◆ **Exercise prompt**
From the first line of the data below, copy each line up to the one containing "640), (871, 790)]", and include that line too.
>> begin Data section
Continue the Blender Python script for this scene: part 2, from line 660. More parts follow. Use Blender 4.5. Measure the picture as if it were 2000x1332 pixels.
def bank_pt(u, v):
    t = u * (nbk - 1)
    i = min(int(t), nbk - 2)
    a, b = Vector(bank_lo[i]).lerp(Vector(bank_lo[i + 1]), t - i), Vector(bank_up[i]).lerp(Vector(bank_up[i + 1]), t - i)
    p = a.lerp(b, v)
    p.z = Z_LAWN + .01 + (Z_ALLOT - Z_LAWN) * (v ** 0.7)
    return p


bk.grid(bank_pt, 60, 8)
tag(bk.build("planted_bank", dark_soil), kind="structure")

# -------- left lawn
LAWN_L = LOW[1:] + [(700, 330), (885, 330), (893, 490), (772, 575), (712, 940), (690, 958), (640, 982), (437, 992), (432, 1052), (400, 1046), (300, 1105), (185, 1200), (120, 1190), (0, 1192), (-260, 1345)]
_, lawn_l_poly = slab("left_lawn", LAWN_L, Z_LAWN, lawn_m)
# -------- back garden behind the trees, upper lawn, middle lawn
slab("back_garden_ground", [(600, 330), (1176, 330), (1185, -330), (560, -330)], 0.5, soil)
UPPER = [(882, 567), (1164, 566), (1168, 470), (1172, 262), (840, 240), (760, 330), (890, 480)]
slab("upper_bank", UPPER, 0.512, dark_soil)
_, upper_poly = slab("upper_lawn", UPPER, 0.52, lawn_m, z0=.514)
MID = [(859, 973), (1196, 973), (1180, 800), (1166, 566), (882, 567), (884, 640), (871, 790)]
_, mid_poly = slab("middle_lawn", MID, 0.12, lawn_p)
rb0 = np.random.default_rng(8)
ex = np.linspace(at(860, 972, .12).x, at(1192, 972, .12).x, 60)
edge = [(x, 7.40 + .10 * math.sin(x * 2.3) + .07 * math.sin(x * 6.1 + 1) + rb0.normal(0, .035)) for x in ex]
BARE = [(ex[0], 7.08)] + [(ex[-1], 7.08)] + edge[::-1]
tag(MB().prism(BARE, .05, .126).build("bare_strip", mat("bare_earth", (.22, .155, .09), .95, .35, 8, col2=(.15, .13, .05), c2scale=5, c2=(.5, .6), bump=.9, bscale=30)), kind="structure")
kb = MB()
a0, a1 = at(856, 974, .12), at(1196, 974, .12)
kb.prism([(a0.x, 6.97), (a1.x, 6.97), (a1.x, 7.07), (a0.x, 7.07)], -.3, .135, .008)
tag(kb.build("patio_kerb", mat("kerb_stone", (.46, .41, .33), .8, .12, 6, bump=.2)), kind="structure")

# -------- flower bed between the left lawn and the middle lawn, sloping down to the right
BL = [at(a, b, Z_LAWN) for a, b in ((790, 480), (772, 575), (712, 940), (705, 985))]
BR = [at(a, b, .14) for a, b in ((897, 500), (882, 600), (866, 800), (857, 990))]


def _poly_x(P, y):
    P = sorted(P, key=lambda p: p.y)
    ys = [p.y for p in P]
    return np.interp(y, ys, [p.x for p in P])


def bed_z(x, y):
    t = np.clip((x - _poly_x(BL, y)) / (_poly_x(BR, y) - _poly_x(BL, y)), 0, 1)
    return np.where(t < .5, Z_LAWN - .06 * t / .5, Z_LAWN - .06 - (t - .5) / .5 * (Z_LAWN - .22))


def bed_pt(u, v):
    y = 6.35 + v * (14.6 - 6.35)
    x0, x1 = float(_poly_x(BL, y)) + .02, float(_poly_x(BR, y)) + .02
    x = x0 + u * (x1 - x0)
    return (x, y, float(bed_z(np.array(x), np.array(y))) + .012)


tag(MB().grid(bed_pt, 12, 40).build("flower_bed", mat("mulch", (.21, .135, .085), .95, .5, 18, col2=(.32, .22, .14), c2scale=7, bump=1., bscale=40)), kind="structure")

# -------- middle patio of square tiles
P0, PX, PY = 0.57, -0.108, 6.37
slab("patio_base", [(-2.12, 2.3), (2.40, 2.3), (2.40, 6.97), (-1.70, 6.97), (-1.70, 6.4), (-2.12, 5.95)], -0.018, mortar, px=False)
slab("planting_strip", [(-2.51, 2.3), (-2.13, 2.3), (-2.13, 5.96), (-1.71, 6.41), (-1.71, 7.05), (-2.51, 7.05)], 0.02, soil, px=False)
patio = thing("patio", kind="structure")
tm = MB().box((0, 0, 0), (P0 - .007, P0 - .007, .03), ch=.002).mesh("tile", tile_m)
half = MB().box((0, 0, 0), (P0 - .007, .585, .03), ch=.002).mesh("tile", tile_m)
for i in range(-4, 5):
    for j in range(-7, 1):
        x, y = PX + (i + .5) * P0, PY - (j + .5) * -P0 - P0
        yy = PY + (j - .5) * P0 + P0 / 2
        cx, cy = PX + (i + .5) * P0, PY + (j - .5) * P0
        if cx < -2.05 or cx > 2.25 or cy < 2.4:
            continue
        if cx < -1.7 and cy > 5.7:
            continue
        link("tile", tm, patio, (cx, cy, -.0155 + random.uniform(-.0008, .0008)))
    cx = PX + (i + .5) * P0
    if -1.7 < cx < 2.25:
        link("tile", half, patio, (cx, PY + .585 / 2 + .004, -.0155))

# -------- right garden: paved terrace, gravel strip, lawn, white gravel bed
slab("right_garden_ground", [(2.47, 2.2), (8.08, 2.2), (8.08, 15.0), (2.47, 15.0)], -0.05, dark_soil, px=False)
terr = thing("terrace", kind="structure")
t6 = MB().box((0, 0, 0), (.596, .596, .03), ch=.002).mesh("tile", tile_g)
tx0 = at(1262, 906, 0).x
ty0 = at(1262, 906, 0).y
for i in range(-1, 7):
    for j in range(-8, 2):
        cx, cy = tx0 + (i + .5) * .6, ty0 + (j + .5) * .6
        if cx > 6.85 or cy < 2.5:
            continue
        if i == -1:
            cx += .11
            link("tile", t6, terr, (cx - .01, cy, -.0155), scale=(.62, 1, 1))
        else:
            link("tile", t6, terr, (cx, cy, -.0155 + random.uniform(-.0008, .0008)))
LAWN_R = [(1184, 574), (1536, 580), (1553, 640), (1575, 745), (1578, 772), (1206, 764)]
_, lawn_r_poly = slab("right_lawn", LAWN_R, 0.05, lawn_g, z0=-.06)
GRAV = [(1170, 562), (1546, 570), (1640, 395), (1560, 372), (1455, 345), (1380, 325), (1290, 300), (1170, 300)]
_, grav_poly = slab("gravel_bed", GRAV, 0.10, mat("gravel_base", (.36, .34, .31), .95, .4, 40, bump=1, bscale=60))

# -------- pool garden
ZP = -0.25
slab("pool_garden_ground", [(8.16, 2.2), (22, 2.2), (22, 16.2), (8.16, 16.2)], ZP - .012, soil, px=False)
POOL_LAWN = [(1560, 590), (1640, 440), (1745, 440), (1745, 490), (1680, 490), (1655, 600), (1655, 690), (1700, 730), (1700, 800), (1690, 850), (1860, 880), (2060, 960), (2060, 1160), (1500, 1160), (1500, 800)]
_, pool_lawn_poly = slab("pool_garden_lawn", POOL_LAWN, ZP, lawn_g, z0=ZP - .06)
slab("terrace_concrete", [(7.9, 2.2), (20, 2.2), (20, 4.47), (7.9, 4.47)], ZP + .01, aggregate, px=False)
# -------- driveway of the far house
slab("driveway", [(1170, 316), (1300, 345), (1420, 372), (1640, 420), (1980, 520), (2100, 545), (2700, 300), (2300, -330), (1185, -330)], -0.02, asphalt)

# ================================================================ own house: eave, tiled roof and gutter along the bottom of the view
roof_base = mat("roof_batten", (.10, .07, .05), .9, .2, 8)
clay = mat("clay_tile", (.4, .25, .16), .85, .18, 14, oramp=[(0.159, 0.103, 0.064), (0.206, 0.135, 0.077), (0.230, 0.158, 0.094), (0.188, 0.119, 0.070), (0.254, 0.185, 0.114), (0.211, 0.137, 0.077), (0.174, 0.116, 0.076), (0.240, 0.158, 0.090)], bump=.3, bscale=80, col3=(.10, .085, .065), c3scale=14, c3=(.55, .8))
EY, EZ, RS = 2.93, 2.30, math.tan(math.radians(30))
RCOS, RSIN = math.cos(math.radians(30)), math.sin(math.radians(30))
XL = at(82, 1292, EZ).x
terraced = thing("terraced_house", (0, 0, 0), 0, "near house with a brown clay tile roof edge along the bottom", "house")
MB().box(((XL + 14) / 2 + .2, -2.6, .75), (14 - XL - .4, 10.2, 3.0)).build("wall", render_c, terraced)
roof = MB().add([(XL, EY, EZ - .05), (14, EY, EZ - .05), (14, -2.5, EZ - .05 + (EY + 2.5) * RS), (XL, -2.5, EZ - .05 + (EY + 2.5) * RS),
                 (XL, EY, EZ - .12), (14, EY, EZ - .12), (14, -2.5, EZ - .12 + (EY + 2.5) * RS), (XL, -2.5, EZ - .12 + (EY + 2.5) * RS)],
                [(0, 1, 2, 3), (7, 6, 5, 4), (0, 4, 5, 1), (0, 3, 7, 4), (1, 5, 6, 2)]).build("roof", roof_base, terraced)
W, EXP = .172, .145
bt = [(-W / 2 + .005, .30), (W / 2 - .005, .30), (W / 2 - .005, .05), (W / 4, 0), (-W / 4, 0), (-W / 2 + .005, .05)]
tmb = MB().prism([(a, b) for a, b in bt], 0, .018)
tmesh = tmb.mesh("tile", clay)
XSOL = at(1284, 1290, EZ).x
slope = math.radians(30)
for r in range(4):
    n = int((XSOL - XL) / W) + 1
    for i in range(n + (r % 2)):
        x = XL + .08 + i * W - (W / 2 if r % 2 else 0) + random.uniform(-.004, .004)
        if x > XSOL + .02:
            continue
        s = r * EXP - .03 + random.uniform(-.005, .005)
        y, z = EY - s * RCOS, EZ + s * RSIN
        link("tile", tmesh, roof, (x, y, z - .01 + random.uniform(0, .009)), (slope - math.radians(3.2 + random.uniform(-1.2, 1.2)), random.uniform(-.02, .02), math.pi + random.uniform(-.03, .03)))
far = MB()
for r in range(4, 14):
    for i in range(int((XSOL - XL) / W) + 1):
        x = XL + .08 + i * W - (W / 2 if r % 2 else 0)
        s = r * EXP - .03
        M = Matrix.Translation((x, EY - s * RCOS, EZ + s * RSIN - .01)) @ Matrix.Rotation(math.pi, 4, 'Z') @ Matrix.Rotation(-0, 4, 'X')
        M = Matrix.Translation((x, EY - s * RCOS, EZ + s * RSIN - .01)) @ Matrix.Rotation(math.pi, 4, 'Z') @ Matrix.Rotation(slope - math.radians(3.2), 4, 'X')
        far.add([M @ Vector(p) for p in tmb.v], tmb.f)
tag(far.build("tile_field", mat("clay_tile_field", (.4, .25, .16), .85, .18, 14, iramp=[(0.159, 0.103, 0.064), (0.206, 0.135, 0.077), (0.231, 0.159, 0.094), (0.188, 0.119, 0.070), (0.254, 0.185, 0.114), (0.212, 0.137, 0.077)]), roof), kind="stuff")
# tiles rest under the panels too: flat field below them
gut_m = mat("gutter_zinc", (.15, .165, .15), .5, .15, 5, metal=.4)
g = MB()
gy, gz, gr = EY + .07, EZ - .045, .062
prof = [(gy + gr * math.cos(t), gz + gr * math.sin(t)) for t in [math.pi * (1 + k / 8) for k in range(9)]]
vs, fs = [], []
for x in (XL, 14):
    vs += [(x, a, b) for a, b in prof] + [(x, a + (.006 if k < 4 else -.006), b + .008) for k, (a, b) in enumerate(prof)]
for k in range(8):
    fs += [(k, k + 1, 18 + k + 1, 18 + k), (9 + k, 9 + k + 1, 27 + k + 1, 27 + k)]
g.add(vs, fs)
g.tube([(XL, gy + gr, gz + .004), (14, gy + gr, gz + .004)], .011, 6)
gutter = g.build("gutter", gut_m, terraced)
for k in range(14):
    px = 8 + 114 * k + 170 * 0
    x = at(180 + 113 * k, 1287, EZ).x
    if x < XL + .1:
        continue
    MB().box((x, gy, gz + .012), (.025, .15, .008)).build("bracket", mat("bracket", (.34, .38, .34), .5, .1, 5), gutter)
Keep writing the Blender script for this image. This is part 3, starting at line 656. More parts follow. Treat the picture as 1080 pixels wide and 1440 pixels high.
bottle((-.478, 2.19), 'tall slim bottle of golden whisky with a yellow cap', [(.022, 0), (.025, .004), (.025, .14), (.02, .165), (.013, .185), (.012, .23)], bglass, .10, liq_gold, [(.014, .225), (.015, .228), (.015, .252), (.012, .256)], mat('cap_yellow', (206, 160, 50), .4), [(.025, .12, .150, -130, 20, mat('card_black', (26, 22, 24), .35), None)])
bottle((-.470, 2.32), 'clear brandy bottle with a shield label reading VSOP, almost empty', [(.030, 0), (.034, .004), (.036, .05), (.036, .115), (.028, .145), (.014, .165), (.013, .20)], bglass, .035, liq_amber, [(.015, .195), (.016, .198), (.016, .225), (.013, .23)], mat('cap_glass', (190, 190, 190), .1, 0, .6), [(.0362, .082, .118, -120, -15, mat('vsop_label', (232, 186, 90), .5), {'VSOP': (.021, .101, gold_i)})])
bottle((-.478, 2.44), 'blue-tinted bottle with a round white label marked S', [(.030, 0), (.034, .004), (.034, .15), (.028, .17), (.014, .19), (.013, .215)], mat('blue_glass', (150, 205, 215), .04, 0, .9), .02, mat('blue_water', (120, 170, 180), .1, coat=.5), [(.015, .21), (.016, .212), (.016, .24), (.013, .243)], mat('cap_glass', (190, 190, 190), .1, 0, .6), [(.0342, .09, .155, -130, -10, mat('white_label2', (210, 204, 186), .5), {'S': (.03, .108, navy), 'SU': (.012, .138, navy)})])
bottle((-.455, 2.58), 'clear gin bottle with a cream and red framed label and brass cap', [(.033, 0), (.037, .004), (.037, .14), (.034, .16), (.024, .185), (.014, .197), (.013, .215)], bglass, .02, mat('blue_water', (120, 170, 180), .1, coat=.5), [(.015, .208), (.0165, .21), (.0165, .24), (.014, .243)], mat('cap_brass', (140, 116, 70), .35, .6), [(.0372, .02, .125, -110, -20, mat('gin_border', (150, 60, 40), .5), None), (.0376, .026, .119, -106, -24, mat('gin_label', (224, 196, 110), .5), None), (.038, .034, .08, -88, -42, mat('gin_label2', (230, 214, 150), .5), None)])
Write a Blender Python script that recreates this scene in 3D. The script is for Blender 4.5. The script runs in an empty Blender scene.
>> end Data section
◆ **Task response**
Continue the Blender Python script for this scene: part 2, from line 660. More parts follow. Use Blender 4.5. Measure the picture as if it were 2000x1332 pixels.
def bank_pt(u, v):
    t = u * (nbk - 1)
    i = min(int(t), nbk - 2)
    a, b = Vector(bank_lo[i]).lerp(Vector(bank_lo[i + 1]), t - i), Vector(bank_up[i]).lerp(Vector(bank_up[i + 1]), t - i)
    p = a.lerp(b, v)
    p.z = Z_LAWN + .01 + (Z_ALLOT - Z_LAWN) * (v ** 0.7)
    return p


bk.grid(bank_pt, 60, 8)
tag(bk.build("planted_bank", dark_soil), kind="structure")

# -------- left lawn
LAWN_L = LOW[1:] + [(700, 330), (885, 330), (893, 490), (772, 575), (712, 940), (690, 958), (640, 982), (437, 992), (432, 1052), (400, 1046), (300, 1105), (185, 1200), (120, 1190), (0, 1192), (-260, 1345)]
_, lawn_l_poly = slab("left_lawn", LAWN_L, Z_LAWN, lawn_m)
# -------- back garden behind the trees, upper lawn, middle lawn
slab("back_garden_ground", [(600, 330), (1176, 330), (1185, -330), (560, -330)], 0.5, soil)
UPPER = [(882, 567), (1164, 566), (1168, 470), (1172, 262), (840, 240), (760, 330), (890, 480)]
slab("upper_bank", UPPER, 0.512, dark_soil)
_, upper_poly = slab("upper_lawn", UPPER, 0.52, lawn_m, z0=.514)
MID = [(859, 973), (1196, 973), (1180, 800), (1166, 566), (882, 567), (884, 640), (871, 790)]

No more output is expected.